A lot of women marry for money or security in order to get a nicer lifestyle and/or have babies (which requires time out of their career). If they are completely honest about this (rare, but it happens) then it can work out if the man just wants sex and nothing else and the woman agrees to that. The older man, younger gold-digger style relationship, for example. There is an agreed ‘trade-off’ and everyone knows what they are getting, so no one feels cheated.
Religious marriages in some cultures can work out a lot better, due to the shared religious bond, intensive counseling, and ‘matchmaking’ that goes on before anything is agreed upon. There are several non-infatuated people making an objective judgment about the relationship rather than just the two partners (who are usually loved up and mostly thinking with emotions). I’ve seen this work out pretty well in the strict Judeo-Christian culture I grew up in. The couple has very in-depth discussions with their church pastor/elders (who already know them well) for months on end and cover everything from financial goals, religion, morals, culture and values, family expectations to friends, social life, hobbies, sex, lifestyle preferences (how they expect to share out housework, etc), retirement and everything else in-between. All the boring, awkward, taboo questions are answered upfront. Things the average couple don’t think to discuss, at least not in detail, before tying the knot. They know how in tune they are before walking down the aisle, so there is no surprise. It’s a less emotional and far more pragmatic way of doing things.

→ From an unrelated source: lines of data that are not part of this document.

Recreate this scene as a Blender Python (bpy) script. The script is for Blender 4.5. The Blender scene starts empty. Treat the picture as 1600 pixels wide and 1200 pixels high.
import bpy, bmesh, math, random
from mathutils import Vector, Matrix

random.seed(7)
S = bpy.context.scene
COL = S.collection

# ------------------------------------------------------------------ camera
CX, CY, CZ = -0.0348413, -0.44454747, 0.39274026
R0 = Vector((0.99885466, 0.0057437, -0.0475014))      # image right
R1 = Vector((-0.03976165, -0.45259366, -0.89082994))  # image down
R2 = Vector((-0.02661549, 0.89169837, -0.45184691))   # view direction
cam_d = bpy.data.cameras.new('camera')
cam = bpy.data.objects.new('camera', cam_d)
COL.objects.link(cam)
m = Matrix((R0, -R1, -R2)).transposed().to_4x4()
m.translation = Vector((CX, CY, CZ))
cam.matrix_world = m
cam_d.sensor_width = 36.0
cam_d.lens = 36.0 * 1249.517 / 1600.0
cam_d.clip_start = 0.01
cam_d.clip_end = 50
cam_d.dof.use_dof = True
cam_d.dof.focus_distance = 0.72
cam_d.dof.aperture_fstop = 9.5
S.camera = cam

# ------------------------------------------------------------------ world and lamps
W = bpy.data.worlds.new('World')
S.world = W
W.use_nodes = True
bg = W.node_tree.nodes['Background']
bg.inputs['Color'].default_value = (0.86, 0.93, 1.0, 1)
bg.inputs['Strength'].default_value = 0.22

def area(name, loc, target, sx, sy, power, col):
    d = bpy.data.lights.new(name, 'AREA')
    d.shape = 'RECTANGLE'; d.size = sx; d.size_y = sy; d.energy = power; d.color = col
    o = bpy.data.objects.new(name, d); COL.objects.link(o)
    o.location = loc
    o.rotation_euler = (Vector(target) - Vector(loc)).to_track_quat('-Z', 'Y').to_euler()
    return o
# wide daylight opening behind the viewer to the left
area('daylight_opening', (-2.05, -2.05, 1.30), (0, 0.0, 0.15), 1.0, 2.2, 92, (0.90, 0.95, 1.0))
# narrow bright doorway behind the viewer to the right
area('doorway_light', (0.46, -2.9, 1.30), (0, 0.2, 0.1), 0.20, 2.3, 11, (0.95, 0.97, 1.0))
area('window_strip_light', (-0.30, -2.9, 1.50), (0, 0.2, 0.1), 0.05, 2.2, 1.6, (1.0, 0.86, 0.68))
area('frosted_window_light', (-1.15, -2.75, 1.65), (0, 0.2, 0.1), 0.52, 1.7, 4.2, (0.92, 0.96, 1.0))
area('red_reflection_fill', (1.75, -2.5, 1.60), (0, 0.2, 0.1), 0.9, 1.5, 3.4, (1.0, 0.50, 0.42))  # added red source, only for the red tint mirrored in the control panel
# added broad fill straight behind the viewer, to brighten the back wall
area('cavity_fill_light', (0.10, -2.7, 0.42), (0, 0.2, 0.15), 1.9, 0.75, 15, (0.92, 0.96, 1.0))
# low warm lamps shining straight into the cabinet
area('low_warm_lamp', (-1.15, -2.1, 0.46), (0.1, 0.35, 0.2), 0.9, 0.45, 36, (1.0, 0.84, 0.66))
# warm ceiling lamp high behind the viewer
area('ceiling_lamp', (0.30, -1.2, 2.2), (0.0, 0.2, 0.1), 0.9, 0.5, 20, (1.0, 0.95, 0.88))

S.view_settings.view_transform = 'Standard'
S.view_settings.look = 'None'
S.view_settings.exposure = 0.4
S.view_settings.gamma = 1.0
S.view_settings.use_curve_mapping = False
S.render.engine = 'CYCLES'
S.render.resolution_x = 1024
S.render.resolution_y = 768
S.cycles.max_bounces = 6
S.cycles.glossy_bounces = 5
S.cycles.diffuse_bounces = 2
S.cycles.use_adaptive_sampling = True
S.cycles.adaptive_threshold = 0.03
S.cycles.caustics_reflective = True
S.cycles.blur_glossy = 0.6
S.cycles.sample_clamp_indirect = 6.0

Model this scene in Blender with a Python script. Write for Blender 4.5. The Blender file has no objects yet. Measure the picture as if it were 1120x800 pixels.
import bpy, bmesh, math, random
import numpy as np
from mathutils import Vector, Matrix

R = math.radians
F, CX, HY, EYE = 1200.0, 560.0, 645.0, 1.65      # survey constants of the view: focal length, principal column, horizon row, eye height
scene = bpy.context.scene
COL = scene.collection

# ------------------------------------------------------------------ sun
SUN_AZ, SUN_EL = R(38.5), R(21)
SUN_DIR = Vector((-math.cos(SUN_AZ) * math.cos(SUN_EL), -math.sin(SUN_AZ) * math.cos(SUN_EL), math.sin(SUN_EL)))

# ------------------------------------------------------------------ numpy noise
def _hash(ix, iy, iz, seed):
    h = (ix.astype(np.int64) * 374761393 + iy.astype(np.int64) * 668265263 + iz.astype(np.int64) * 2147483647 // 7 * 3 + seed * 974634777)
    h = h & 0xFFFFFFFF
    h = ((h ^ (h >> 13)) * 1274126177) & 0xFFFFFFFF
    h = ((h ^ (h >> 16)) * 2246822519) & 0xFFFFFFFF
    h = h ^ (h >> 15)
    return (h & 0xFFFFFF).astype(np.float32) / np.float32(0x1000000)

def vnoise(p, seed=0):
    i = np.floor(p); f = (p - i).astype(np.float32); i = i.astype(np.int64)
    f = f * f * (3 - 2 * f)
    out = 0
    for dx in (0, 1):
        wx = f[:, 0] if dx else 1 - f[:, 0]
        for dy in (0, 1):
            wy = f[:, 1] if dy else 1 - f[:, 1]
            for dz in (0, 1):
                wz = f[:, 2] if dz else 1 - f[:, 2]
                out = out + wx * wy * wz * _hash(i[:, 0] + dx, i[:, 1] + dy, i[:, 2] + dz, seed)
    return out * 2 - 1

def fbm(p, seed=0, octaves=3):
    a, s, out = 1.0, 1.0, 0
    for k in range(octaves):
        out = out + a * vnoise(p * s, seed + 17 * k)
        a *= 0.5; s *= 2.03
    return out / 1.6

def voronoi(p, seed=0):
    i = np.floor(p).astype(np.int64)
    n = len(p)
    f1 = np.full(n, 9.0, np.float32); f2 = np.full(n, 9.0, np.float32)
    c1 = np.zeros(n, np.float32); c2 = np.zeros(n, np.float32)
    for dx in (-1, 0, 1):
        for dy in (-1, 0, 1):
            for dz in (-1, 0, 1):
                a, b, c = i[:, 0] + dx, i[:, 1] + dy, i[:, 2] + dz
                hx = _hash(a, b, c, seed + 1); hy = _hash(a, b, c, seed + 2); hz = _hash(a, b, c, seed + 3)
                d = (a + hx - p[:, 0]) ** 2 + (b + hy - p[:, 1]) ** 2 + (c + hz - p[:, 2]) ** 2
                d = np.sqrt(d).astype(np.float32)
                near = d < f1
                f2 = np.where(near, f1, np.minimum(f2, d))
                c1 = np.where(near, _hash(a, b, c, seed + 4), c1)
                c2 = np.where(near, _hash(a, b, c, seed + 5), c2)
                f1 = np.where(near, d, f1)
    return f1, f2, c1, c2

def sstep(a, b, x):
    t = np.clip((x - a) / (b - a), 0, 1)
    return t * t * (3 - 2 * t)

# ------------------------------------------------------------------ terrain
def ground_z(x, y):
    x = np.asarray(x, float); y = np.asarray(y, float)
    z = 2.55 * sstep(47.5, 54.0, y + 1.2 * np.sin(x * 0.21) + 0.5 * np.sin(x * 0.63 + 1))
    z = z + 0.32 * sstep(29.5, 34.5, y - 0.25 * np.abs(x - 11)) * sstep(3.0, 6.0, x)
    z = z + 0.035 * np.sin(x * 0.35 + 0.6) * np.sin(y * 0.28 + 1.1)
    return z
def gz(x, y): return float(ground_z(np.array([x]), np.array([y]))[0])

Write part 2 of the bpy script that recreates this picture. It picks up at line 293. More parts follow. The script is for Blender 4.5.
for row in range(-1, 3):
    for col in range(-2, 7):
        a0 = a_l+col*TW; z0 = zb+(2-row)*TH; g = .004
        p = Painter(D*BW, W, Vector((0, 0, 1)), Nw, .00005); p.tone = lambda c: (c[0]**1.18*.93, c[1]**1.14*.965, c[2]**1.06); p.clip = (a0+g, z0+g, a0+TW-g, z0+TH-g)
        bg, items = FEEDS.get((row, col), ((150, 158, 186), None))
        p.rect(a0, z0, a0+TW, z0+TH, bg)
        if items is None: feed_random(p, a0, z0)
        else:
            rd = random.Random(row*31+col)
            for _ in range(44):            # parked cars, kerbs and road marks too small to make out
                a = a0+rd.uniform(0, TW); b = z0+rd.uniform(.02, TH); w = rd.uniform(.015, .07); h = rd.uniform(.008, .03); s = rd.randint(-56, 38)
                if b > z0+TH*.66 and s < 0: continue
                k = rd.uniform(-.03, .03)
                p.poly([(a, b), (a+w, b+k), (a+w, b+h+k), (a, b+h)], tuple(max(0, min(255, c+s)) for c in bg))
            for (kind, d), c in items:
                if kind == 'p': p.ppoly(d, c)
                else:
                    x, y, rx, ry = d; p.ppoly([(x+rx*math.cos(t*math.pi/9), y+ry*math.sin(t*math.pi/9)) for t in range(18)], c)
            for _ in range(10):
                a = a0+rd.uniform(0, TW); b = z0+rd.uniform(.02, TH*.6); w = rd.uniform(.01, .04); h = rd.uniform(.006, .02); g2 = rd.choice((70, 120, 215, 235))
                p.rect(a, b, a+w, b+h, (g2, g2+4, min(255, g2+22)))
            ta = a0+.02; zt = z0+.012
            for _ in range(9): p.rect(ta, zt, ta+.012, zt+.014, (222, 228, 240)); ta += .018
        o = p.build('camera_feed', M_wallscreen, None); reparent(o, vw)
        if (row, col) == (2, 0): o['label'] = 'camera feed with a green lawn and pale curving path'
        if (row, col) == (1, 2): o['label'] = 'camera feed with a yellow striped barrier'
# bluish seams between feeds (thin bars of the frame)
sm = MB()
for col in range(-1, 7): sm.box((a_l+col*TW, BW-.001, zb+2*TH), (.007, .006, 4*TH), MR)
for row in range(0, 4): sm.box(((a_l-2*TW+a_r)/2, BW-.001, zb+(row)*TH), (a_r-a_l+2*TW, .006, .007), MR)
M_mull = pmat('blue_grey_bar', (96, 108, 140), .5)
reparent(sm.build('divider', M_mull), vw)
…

Then you get others that marry entirely for business reasons (very rare outside of the upper echelons of society these days) and have no expectation of romance. I’ve only met one couple like this. Both of their families are very old and wealthy and the two of them have a very happy arrangement where they live together, share a business, and are best friends, but they also hook up with other people on occasion with the other one’s blessing. It’s basically an open marriage, but that was the expectation going in and they have done very well out of it.
But the above cases are not the norm. Most people follow the entirely emotional route of infatuation, marriage, then divorce, and buy into the Disneyfied version of things. They expect their partner to live up to some idealized version of themselves and being married to somehow fill all the gaps in their life. Then they come crashing to the ground when marriage doesn’t magically do this.